Sehingga bila ada seseorang yang ditanya pada hari ini tentang pendidikannya,
di mana dia sekolah? Di mana dia belajar? Dan kebetulan dia adalah seorang
thalibul ilmi syar‘i (penuntut ilmu agama) di satu pesantren ataupun sekolah
agama maka dengan malu/ minder ia menjawab: “Saya seorang santri,” atau “Saya
di jurusan syariah.” Sebaliknya, bila ternyata seseorang itu belajar di sekolah
umum dan ditanya dengan pertanyaan yang sama maka dengan bangga ia mengatakan,
“Saya di SMU favorit” atau “Saya kuliah di fakultas kedokteran.” Wallahu
Al-Musta‘an
Ilmu-ilmu selain ilmu syar’i seperti
pertambangan, pertanian, perikanan dan seluruh industri yang bermanfaat,
terkadang bisa menjadi wajib bila memang dibutuhkan oleh kaum muslimin, dan
hukumnya fardhu kifayah. Hendaklah pemerintah memerhatikan perkara yang
memberi kemanfaatan kepada kaum muslimin, membantu orang-orang yang menempuh
bidang tersebut untuk memberi kemanfaatan kepada kaum muslimin dan sebagai
persiapan menghadapi musuh-musuh mereka. Amal seorang hamba akan menjadi ibadah
kepada Allah Subhanahu wa Ta’ala, bila murni/tulus niatnya, ikhlas karena
Allah Subhanahu wa Ta’ala. Namun bila tanpa niat, maka terhitung perkara mubah.
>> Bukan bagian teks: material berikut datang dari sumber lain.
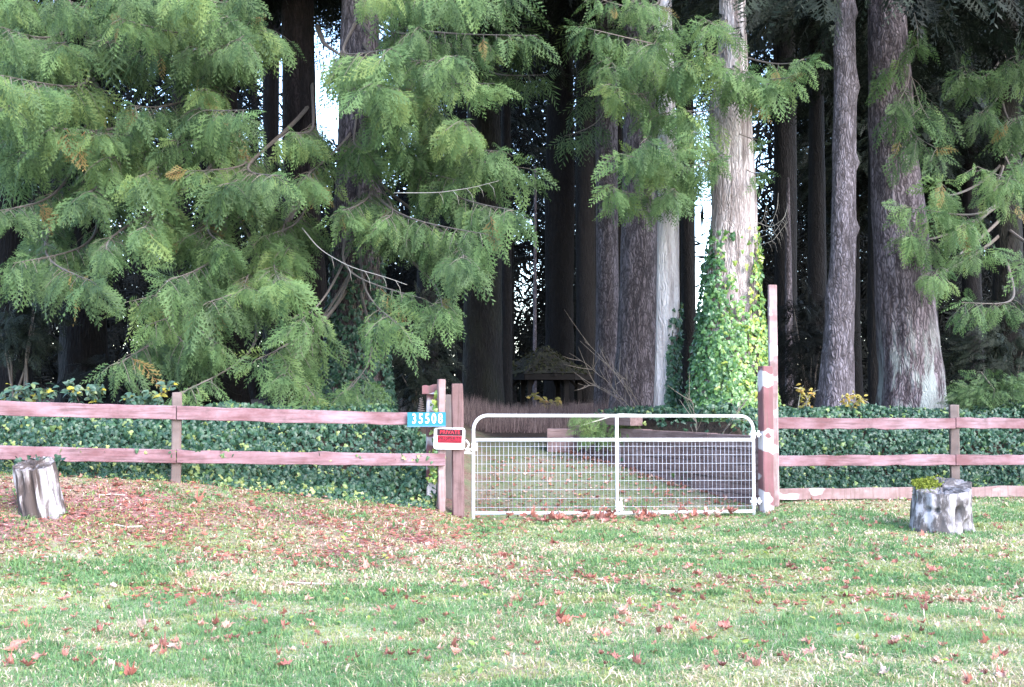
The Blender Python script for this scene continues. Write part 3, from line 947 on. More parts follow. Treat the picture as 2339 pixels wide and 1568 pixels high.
RT2 = [(2075, 520, 17.6), (2060, 470, 17.8), (2150, 410, 17.6), (2230, 380, 17.4), (2310, 400, 17.2), (2210, 500, 17.3), (2270, 560, 17.2),
       (2150, 610, 17.4), (2195, 690, 17.5), (2340, 590, 17.2), (2345, 350, 17.5)]
for i, t in enumerate(RT2):
    branch('q', at(*t), 640 + i, bright=0.5, start=0.5, size=0.34, rise=1.3, dens=0.62, spread=0.85)
# pale, nearly bare limbs seen across the foliage
def limb(key, pts, r0=0.022, mat='twig'):
    r0 *= 1.0 if mat == 'wood' else 0.4
    e, base = TREES[key]
    m = MB()
    P = np.array([at(*p) for p in pts]) - base
    t = np.linspace(0, 1, 24)
    tt = np.linspace(0, 1, len(P))
    Q = np.stack([np.interp(t, tt, P[:, c]) for c in range(3)], -1)
    for _ in range(4):
        Q[1:-1] = (Q[:-2] + Q[2:] + 2 * Q[1:-1]) / 4
    m.tube(Q, np.linspace(r0, r0 * 0.35, 24), 6)
    for k in range(0 if mat == 'wood' else 5):
        q = Q[8 + 3 * k]
        d = Q[9 + 3 * k] - Q[7 + 3 * k]
        ln = 0.16 + 0.05 * (k % 3)
        m.tube([q, q + unit(d) * ln * 0.3 + np.array([0, 0.02, -0.35 * ln]), q + unit(d) * ln * 0.35 + np.array([0.02, 0, -ln])], [r0 * 0.45, r0 * 0.35, r0 * 0.2], 4)
    m.build('branch', M['grey_twig' if mat == 'twig' else mat], e, True)


limb('a', [(690, 520, 17.5), (730, 570, 16.6), (800, 610, 15.8), (880, 632, 15.4), (930, 650, 15.3)])
limb('a', [(900, 440, 15.6), (1000, 440, 15.2), (1080, 428, 15.0), (1140, 412, 14.9)], 0.018)
limb('r', [(725, 60, 22.5), (740, 100, 21), (785, 130, 20.5)], 0.06, 'wood')
limb('j', [(1725, 505, 17.6), (1760, 520, 17.4), (1790, 500, 17.2), (1800, 470, 17.2)], 0.012)
limb('j', [(1722, 530, 17.6), (1755, 525, 17.4), (1775, 480, 17.2), (1778, 440, 17.2)], 0.011)
limb('j', [(1725, 545, 17.6), (1770, 530, 17.3), (1795, 490, 17.2)], 0.010)
limb('j', [(1722, 520, 17.6), (1745, 500, 17.4), (1752, 460, 17.3)], 0.010)
limb('j', [(1730, 560, 17.5), (1765, 550, 17.3), (1800, 505, 17.2)], 0.010)


# ------------------------------------------------------------------ ivy
def ivy_inst(mb, pos, nrm, size, tint, down=0.8, r=rng):
    k = len(pos)
    d = np.stack([r.normal(0, 0.5, k), r.normal(0, 0.3, k), -down + r.normal(0, 0.35, k)], -1)
    mb.inst(IVY, pos, frames(d, nrm + r.normal(0, 0.42, (k, 3))), size, tint)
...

Adapun ilmu syar’i, haruslah dituntut
oleh setiap orang (fardhu ‘ain). Karena Allah Subhanahu wa Ta’ala
menciptakan jin dan manusia untuk beribadah kepada-Nya dan bertakwa pada-Nya.
Sementara, tidak ada jalan untuk beribadah dan bertakwa kecuali dengan ilmu
syar’i, ilmu Al-Qur`an dan As-Sunnah sebagaimana penjelasan yang telah lewat.
Seharusnya penuntut ilmu tafaqquh (mendalami) agamanya, mempelajari hukum-hukum
Allah, mengenali akidah salafiyyah yang shahihah yang dipegangi oleh Rasulullah
Shallallahu ‘alaihi wa sallam dan para shahabatnya, serta orang-orang yang
mengikuti mereka dengan baik. Berupa iman kepada Allah Subhanahu wa Ta’ala dan
Rasul-Nya, iman kepada nama-nama-Nya dan sifat-sifat-Nya, membiarkannya
sebagaimana datangnya sesuai dengan sisi yang pantas bagi kemuliaan Allah
Subhanahu wa Ta’ala tanpa tahrif, tanpa ta’thil, tanpa takyif dan tanpa
tamtsil2, tidak dikurangi dan tidak ditambah.